# MATERIAL
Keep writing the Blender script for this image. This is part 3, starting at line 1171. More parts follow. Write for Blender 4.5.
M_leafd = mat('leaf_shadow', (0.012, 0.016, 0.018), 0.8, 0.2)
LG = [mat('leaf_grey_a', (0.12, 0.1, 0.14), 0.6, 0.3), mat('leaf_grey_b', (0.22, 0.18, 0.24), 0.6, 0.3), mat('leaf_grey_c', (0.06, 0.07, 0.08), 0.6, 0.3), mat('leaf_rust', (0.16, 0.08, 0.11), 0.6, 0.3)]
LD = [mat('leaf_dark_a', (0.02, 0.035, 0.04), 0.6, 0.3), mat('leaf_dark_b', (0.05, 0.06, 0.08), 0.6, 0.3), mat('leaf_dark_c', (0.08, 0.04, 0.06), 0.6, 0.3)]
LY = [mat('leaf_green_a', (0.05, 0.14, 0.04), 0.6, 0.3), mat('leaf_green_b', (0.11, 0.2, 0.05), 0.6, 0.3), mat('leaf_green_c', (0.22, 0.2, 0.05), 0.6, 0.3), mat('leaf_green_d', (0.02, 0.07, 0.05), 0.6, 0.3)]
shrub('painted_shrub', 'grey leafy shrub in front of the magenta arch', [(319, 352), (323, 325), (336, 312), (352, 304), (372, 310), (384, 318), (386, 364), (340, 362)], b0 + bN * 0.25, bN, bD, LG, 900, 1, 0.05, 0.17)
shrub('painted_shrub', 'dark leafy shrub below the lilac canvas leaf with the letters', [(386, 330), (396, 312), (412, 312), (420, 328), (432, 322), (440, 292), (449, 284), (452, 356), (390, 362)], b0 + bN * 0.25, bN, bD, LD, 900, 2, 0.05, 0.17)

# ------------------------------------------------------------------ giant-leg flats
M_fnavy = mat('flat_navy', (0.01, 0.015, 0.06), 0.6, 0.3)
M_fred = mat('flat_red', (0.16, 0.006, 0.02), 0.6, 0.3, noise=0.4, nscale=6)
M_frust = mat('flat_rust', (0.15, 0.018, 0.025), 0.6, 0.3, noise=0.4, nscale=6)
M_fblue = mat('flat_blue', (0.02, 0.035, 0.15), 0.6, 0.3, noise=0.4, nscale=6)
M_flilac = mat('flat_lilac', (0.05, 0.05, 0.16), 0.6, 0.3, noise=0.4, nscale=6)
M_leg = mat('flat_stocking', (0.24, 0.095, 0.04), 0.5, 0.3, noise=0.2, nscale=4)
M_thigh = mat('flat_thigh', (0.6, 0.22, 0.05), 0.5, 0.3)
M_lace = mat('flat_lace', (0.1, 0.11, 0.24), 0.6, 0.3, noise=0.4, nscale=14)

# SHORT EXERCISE
Lines that include the word "shrub" are to be extracted from the data above.

# THE RESULT
shrub('painted_shrub', 'grey leafy shrub in front of the magenta arch', [(319, 352), (323, 325), (336, 312), (352, 304), (372, 310), (384, 318), (386, 364), (340, 362)], b0 + bN * 0.25, bN, bD, LG, 900, 1, 0.05, 0.17)
shrub('painted_shrub', 'dark leafy shrub below the lilac canvas leaf with the letters', [(386, 330), (396, 312), (412, 312), (420, 328), (432, 322), (440, 292), (449, 284), (452, 356), (390, 362)], b0 + bN * 0.25, bN, bD, LD, 900, 2, 0.05, 0.17)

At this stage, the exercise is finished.